Paradigm Shift in the Notion of “Work”

If the above is portentous, the implications to organisational designs, structures, and operating models are immense. Today, we speak of attracting talents to work FOR us, but tomorrow it will be about attracting talents to work WITH us.  The age-old HR philosophy of “Attract-Motivate-Retain” now needs a fresh definition.  To engage the “Talent Cloud”, or “Gig Economy” in today’s parlance, our traditional notion of ‘work’ will evolve into four different forms of participative work arrangements:

  1. ‘Auction’ – where individuals (or teams) table their interest, with their expected reward, to work on a challenge defined by a business entity.
  2. ‘Tender’ – where individuals (or teams) bid to undertake an assignment defined by a business entity at a fixed reward.
  3. ‘Contest’ – where individuals (or teams) compete with others to produce a deliverable to win a reward defined by a business entity.
  4. ‘Partner’ – where individuals (or teams) bring new ideas or opportunities to a business entity and share the resulting gain.

None of these arrangements require an individual, or a team, to be an employee of any organisation – no employment contract, no performance appraisal, no employee benefit to worry about, etc. Real-time evaluation, feedback, and endorsement on their quality, service, and capability will contribute to their digital reputation in the public domain validated by the crowd. This digital reputation becomes their “professional currency”, which they build and maintain over time, and which defines their value and worth to any future prospect.

The Future Workplace

To adapt and enable such new forms of participative work arrangements, corporate functions like HR, Finance, Procurement and IT operating as separate functions in most organisations today will need a new paradigm shift.  Perhaps they will converge into a new form of integrated corporate entity whose mission is to engage global Gig-ers out there to be part of the organisation’s value creation ecosystem. Such an entity will put in place the right technologies, armed with cognitive and machine learning capabilities, to manage these new work arrangements, engage the limitless cloud of talents out there on a global scale, suss out the truly valued ones, and manage and maintain the relationship ecosystem thereafter. Along with this shift comes a new kind of profession, not unlike the emergence of “Data Scientists” in response to the rise of “Big Data” not too long ago.

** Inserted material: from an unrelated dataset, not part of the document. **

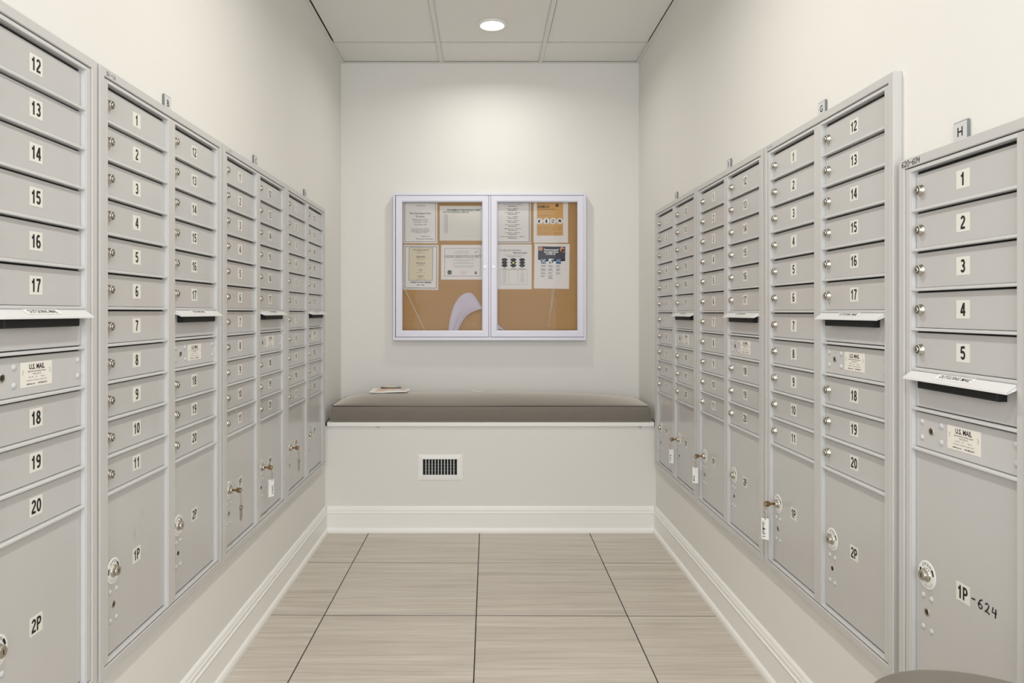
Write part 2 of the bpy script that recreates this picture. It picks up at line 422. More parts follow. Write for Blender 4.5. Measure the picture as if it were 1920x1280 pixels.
m = MB(); m.lathe([(0.0085, 0), (0.0085, 0.0012), (0.0060, 0.0016)], 16, 'nickel', 'y', cap0=False, cap1=False); m.disc(0, 0, 0.0061, -0.0004, 'dark', 16); m.box(-0.0012, 0.0012, -0.0012, -0.0004, -0.0045, 0.0045, 'brass'); KEYHOLE = mesh_only(m, 'keyhole')
m = MB(); m.lathe([(0.0062, 0), (0.0062, 0.0006)], 14, 'ventblack', 'y'); HOLE = mesh_only(m, 'keyhole_open')

def arc(cx, cy, rx, ry, a0, a1, n=14):
    return [(cx+rx*math.cos(math.radians(a0+(a1-a0)*i/n)), cy+ry*math.sin(math.radians(a0+(a1-a0)*i/n))) for i in range(n+1)]
DG = {'0': [arc(.27, .5, .19, .42, 90, 450, 28)],
      '1': [[(.33, 0), (.33, 1.0)], [(.33, .86), (.24, .76), (.10, .71)]],
      '2': [arc(.27, .70, .18, .22, 165, -25, 14)+[(.33, .47), (.12, .20), (.09, .08)], [(.02, .075), (.52, .075)]],
      '3': [arc(.26, .71, .17, .21, 150, -80, 14), arc(.26, .29, .19, .21, 90, -155, 16), [(.20, .515), (.30, .515)]],
      '4': [[(.40, 0), (.40, 1.0)], [(.36, .93), (.08, .33)], [(0, .29), (.56, .29)]],
      '5': [[(.50, .92), (.10, .92)], [(.13, .95), (.09, .47)], arc(.27, .32, .19, .25, 140, -155, 18)],
      '6': [arc(.27, .30, .185, .225, 90, 450, 22), [(.085, .30), (.09, .55)]+arc(.28, .60, .19, .325, 175, 50, 12)],
      '7': [[(.02, .92), (.52, .92)], [(.47, .90), (.30, .55), (.20, 0)]],
      '8': [arc(.27, .73, .155, .195, 90, 450, 20), arc(.27, .28, .19, .205, 90, 450, 22)],
      '9': [arc(.27, .70, .185, .225, 90, 450, 22), [(.455, .70), (.45, .45)]+arc(.26, .40, .19, .325, -5, -130, 12)],
      'P': [[(.10, 0), (.10, 1.0)], [(.08, .92), (.28, .92)]+arc(.28, .695, .19, .225, 90, -90, 12)+[(.08, .47)]]}
def number(mb, txt, h, y, k):
    adv = .62; wd = .185*h; tot = adv*len(txt)-.08
    x = -tot/2*h
    if txt[0] == '1': x -= .05*h
    for ch in txt:
        for st in DG[ch]: mb.stroke([(x+a*h, (b-.5)*h) for a, b in st], wd, y, k)
        x += adv*h
NUM = {}
def num_label(txt, big=False):
    if txt in NUM: return NUM[txt]
    m = MB(); m.box(-0.0205, 0.0205, -0.0005, 0, -0.019, 0.019, 'label')
    number(m, txt, 0.0270, -0.00062, 'ink')
    NUM[txt] = mesh_only(m, 'number_label'); return NUM[txt]
def usmail_mesh():
    m = MB(); m.box(-0.051, 0.051, -0.0005, 0, -0.0245, 0.0245, 'offwhite'); y = -0.00065
    m.text('U.S. MAIL', 0, 0.0155, 0.0105, y, 'ink', bold=0.03, sx=0.86)
    m.text('Approved by the Postmaster General', 0, 0.0062, 0.0035, y, 'ink', bold=0.01, sx=0.8, res=1)
    m.text('USPS-STD-4C', 0, 0.0005, 0.0035, y, 'ink', res=1)
    m.text('Model: 3715      S/N              Mfg. Date', 0, -0.0055, 0.0026, y, 'ink', sx=0.9, res=1)
    m.text('Factory Address: 1010 E. 62nd Street, Los Angeles, CA 90001', 0, -0.0115, 0.0026, y, 'ink', sx=0.72, res=1)
    m.text('mailboxes.com      1-800-MAILBOX', 0, -0.0185, 0.0037, y, 'ink', bold=0.02, sx=0.9, res=1)
    for sx in (-1, 1):
        m.stroke([(sx*0.041, 0.010), (sx*0.046, 0.006), (sx*0.042, 0.004), (sx*0.046, 0.0)], 0.0008, y, 'ink')
    return mesh_only(m, 'approval_sticker')
USM = usmail_mesh()
def dial_mesh():
    m = MB(); m.lathe([(0.031, 0), (0.031, 0.0008), (0.0302, 0.0012)], 36, 'white', 'y', cap0=False); y = -0.00135
    for i, ch in enumerate('OPEN'):
        a = PI/2+(1.5-i)*0.36
        m.text(ch, 0.0235*math.cos(a), 0.0235*math.sin(a), 0.0068, y, 'ink', rot=a-PI/2, bold=0.008)
    for s_ in (0, 1):
        a0 = (PI*0.98, PI*0.12)[s_]; d = (-1, -1)[s_]
        pts = [(0.0235*math.cos(a0+d*t*0.11), 0.0235*math.sin(a0+d*t*0.11)) for t in range(-2, 3)]
        m.stroke(pts, 0.0052, y, 'ink')
        e = pts[-1] if s_ == 0 else pts[0]; aa = math.atan2(e[1], e[0]); dr = d if s_ == 0 else -d
        tip = (0.0235*math.cos(aa+dr*0.22), 0.0235*math.sin(aa+dr*0.22))
        m.add([(e[0]*1.2, y, e[1]*1.2), (e[0]*0.8, y, e[1]*0.8), (tip[0], y, tip[1])], [(0, 1, 2), (2, 1, 0)], 'ink')
    for i, ch in enumerate('TURN KEY RIGHT'):
        a = -PI/2+(i-6.5)*0.155
        m.text(ch, 0.0245*math.cos(a), 0.0245*math.sin(a), 0.0036, y, 'inkgrey', rot=a+PI/2, res=1)
    return mesh_only(m, 'lock_dial')
DIAL = dial_mesh()
m = MB()
m.lathe([(0.0150, 0.001), (0.0145, 0.004), (0.0125, 0.0055)], 24, 'nickel', 'y', cap0=False)
m.lathe([(0.0118, 0.005), (0.0118, 0.012), (0.0108, 0.0138), (0.0092, 0.014)], 24, 'nickel', 'y', cap0=False)
m.box(-0.0011, 0.0011, -0.0144, -0.0139, -0.0045, 0.0045, 'dark'); PLOCK = mesh_only(m, 'parcel_lock')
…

On the other hand, while we tend to define ‘workplace’ in physical and environmental terms today, the virtual or digital dimension will matter more to the workforce of the future where individuals value their digital real-estate than physical ones.  With digital workbench and dashboard complete with cognitively enabled tools for communication, collaboration, production, and distribution, anyone can virtually own an ‘office’ and run their business off it. Consistent with a recently published study by Mercer where “adaptive work”, “digital living”, “talent ecosystem”, “rethinking HR paradigm”, and “distributed teaming” are some of the top talent trends outlined, we will likely see significant and disruptive changes over the next decade from the status quo.

Although the transition will not happen overnight, it has become increasingly pressing that organisations need to figure out ways to imbue agility into how they operate or risk being left behind. Beyond just mindsets, behaviors and skills, agility requires an all-of-organisation approach as well from business models, operating structures, management systems to technology infrastructures. Especially for traditional brick-and-mortar businesses, the journey must begin now by anticipating how the future will disrupt their core businesses and take the necessary steps to stay on or ahead of the curve.